Each entry that follows must be output without any deviation.
* Begin Data listing *
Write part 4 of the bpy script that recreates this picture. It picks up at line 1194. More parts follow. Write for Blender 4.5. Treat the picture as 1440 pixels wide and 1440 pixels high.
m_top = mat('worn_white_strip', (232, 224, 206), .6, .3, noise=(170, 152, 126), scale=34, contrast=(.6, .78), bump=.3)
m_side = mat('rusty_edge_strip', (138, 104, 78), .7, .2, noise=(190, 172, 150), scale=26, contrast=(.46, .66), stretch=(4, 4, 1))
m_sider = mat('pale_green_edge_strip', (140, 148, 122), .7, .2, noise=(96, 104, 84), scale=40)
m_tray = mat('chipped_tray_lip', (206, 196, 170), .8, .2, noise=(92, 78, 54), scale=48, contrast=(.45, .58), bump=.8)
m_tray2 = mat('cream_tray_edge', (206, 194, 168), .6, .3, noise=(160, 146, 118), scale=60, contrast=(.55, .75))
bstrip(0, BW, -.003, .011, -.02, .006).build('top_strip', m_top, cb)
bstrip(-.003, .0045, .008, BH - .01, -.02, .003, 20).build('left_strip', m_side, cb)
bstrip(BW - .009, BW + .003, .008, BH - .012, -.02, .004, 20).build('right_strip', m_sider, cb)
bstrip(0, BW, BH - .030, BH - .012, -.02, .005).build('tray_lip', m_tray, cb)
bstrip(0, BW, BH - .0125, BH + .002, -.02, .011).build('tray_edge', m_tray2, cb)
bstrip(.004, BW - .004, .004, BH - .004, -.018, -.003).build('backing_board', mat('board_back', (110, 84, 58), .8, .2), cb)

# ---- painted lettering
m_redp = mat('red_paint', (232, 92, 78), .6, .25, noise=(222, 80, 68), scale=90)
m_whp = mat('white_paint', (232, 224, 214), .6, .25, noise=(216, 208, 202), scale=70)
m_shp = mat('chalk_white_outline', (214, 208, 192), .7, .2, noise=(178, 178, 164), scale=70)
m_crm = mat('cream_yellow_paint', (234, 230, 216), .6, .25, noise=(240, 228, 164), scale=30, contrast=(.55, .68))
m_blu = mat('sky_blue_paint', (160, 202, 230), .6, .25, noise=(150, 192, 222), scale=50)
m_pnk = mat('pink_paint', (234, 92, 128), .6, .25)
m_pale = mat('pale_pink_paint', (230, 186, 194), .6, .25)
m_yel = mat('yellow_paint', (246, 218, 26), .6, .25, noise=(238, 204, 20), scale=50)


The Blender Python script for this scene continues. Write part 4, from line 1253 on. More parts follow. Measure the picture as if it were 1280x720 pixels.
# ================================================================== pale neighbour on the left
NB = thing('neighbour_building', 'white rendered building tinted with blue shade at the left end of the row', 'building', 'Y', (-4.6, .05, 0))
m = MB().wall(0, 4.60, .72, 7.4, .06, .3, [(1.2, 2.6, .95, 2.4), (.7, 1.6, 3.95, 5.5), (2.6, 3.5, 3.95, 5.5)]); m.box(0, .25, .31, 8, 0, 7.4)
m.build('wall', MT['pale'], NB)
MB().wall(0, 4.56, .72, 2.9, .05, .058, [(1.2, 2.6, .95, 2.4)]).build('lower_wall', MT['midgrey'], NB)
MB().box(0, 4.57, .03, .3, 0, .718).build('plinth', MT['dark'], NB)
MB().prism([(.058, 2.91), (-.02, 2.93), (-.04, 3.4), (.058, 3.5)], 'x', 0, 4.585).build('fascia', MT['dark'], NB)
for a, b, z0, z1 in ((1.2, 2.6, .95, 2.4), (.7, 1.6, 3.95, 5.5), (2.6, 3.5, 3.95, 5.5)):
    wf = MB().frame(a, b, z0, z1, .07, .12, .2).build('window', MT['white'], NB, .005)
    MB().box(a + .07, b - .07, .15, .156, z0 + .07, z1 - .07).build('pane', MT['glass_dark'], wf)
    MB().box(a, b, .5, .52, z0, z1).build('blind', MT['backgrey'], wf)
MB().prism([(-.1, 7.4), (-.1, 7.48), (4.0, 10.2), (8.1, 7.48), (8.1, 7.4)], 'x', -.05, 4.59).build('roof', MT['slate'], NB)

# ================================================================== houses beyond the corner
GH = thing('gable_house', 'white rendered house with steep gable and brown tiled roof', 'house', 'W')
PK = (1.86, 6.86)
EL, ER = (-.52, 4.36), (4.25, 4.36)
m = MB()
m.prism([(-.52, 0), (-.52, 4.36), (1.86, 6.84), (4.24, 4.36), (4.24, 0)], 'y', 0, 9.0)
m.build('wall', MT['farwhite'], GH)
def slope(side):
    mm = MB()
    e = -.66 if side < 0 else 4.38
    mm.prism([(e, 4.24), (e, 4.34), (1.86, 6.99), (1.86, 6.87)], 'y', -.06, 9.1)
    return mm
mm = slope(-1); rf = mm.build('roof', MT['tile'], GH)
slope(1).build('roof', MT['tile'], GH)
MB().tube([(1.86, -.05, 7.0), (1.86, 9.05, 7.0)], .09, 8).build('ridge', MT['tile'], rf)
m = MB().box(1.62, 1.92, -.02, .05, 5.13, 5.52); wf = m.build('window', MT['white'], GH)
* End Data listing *
▶ _The completed task_:
Write part 4 of the bpy script that recreates this picture. It picks up at line 1194. More parts follow. Write for Blender 4.5. Treat the picture as 1440 pixels wide and 1440 pixels high.
m_top = mat('worn_white_strip', (232, 224, 206), .6, .3, noise=(170, 152, 126), scale=34, contrast=(.6, .78), bump=.3)
m_side = mat('rusty_edge_strip', (138, 104, 78), .7, .2, noise=(190, 172, 150), scale=26, contrast=(.46, .66), stretch=(4, 4, 1))
m_sider = mat('pale_green_edge_strip', (140, 148, 122), .7, .2, noise=(96, 104, 84), scale=40)
m_tray = mat('chipped_tray_lip', (206, 196, 170), .8, .2, noise=(92, 78, 54), scale=48, contrast=(.45, .58), bump=.8)
m_tray2 = mat('cream_tray_edge', (206, 194, 168), .6, .3, noise=(160, 146, 118), scale=60, contrast=(.55, .75))
bstrip(0, BW, -.003, .011, -.02, .006).build('top_strip', m_top, cb)
bstrip(-.003, .0045, .008, BH - .01, -.02, .003, 20).build('left_strip', m_side, cb)
bstrip(BW - .009, BW + .003, .008, BH - .012, -.02, .004, 20).build('right_strip', m_sider, cb)
bstrip(0, BW, BH - .030, BH - .012, -.02, .005).build('tray_lip', m_tray, cb)
bstrip(0, BW, BH - .0125, BH + .002, -.02, .011).build('tray_edge', m_tray2, cb)
bstrip(.004, BW - .004, .004, BH - .004, -.018, -.003).build('backing_board', mat('board_back', (110, 84, 58), .8, .2), cb)

# ---- painted lettering
m_redp = mat('red_paint', (232, 92, 78), .6, .25, noise=(222, 80, 68), scale=90)
m_whp = mat('white_paint', (232, 224, 214), .6, .25, noise=(216, 208, 202), scale=70)
m_shp = mat('chalk_white_outline', (214, 208, 192), .7, .2, noise=(178, 178, 164), scale=70)
m_crm = mat('cream_yellow_paint', (234, 230, 216), .6, .25, noise=(240, 228, 164), scale=30, contrast=(.55, .68))
m_blu = mat('sky_blue_paint', (160, 202, 230), .6, .25, noise=(150, 192, 222), scale=50)
m_pnk = mat('pink_paint', (234, 92, 128), .6, .25)
m_pale = mat('pale_pink_paint', (230, 186, 194), .6, .25)
m_yel = mat('yellow_paint', (246, 218, 26), .6, .25, noise=(238, 204, 20), scale=50)


The Blender Python script for this scene continues. Write part 4, from line 1253 on. More parts follow. Measure the picture as if it were 1280x720 pixels.
# ================================================================== pale neighbour on the left
NB = thing('neighbour_building', 'white rendered building tinted with blue shade at the left end of the row', 'building', 'Y', (-4.6, .05, 0))
m = MB().wall(0, 4.60, .72, 7.4, .06, .3, [(1.2, 2.6, .95, 2.4), (.7, 1.6, 3.95, 5.5), (2.6, 3.5, 3.95, 5.5)]); m.box(0, .25, .31, 8, 0, 7.4)
m.build('wall', MT['pale'], NB)
MB().wall(0, 4.56, .72, 2.9, .05, .058, [(1.2, 2.6, .95, 2.4)]).build('lower_wall', MT['midgrey'], NB)
MB().box(0, 4.57, .03, .3, 0, .718).build('plinth', MT['dark'], NB)
MB().prism([(.058, 2.91), (-.02, 2.93), (-.04, 3.4), (.058, 3.5)], 'x', 0, 4.585).build('fascia', MT['dark'], NB)
for a, b, z0, z1 in ((1.2, 2.6, .95, 2.4), (.7, 1.6, 3.95, 5.5), (2.6, 3.5, 3.95, 5.5)):
    wf = MB().frame(a, b, z0, z1, .07, .12, .2).build('window', MT['white'], NB, .005)
    MB().box(a + .07, b - .07, .15, .156, z0 + .07, z1 - .07).build('pane', MT['glass_dark'], wf)
    MB().box(a, b, .5, .52, z0, z1).build('blind', MT['backgrey'], wf)
MB().prism([(-.1, 7.4), (-.1, 7.48), (4.0, 10.2), (8.1, 7.48), (8.1, 7.4)], 'x', -.05, 4.59).build('roof', MT['slate'], NB)

# ================================================================== houses beyond the corner
GH = thing('gable_house', 'white rendered house with steep gable and brown tiled roof', 'house', 'W')
PK = (1.86, 6.86)
EL, ER = (-.52, 4.36), (4.25, 4.36)
m = MB()
m.prism([(-.52, 0), (-.52, 4.36), (1.86, 6.84), (4.24, 4.36), (4.24, 0)], 'y', 0, 9.0)
m.build('wall', MT['farwhite'], GH)
def slope(side):
    mm = MB()
    e = -.66 if side < 0 else 4.38
    mm.prism([(e, 4.24), (e, 4.34), (1.86, 6.99), (1.86, 6.87)], 'y', -.06, 9.1)
    return mm
mm = slope(-1); rf = mm.build('roof', MT['tile'], GH)
slope(1).build('roof', MT['tile'], GH)
MB().tube([(1.86, -.05, 7.0), (1.86, 9.05, 7.0)], .09, 8).build('ridge', MT['tile'], rf)
m = MB().box(1.62, 1.92, -.02, .05, 5.13, 5.52); wf = m.build('window', MT['white'], GH)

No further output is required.